An MNDO SCF-MO study of the mechanism of the benzilic acid and related rearrangements

Mechanisms for the benzilic acid and related rearrangements have been studied using the MNDO SCF-MO method. The barriers to concerted closed shell [1,2] migration of a substituent R in the initially formed intermediate (2) were found to display a much smaller range of values than is commonly found in rearrangements involving cations or radicals. Both the formation of (2) and its subsequent rearrangement are predicted to be enhanced if either R or the non-migrating group X bears electron-withdrawing substituents. The calculated hydrogen isotope effect and the Bell tunnelling correction for the rearrangement of glyoxal are both significantly larger than for the analogous hydride transfer in the Cannizzaro reaction of formaldehyde.

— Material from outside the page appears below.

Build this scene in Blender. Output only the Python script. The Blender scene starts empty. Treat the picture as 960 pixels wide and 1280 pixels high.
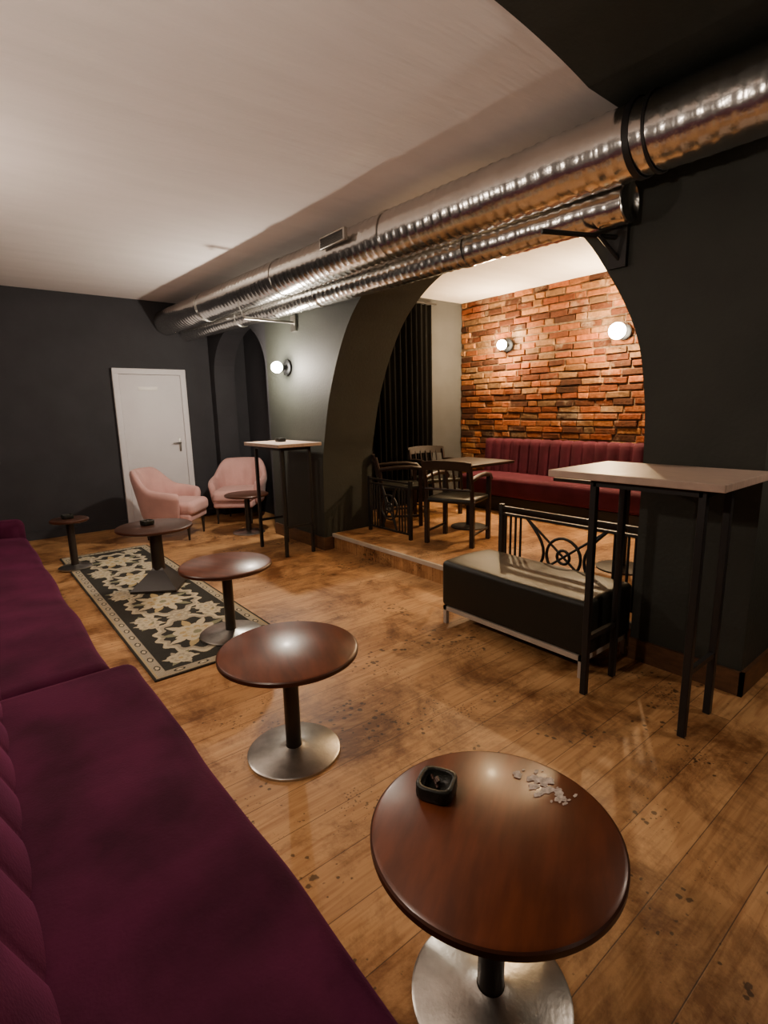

Alternative open shell pathways involving intramolecular single-electron-transfers (SET) to the carbonyl group are relatively high in energy if the non-migrating substituent X is not capable of stabilising an adjacent radical centre (i.e. X = H), but are much more favourable for e.g. the case of X = phenyl. When R bears an electron-withdrawing substituent, electron-transfer to this group is favoured. We suggest on this basis that an SET mechanism may explain the migration of hydrogen rather phenyl in the reaction of phenylglyoxal. Electron-transfer is also favoured for the rearrangement of benzoin to benzilic acid itself, and is predicted to result in the formation of low-energy cyclic intermediates. Intervention of a counter-ion was modelled with Li(H2O)2+ co-ordinating to two oxygen atoms during migration. The migratory barriers were actually increased as a result, and it is suggested that the role of the counter-ion in non-polar solvents is to alter the pre-equilibrium in favour of the intermediate (2).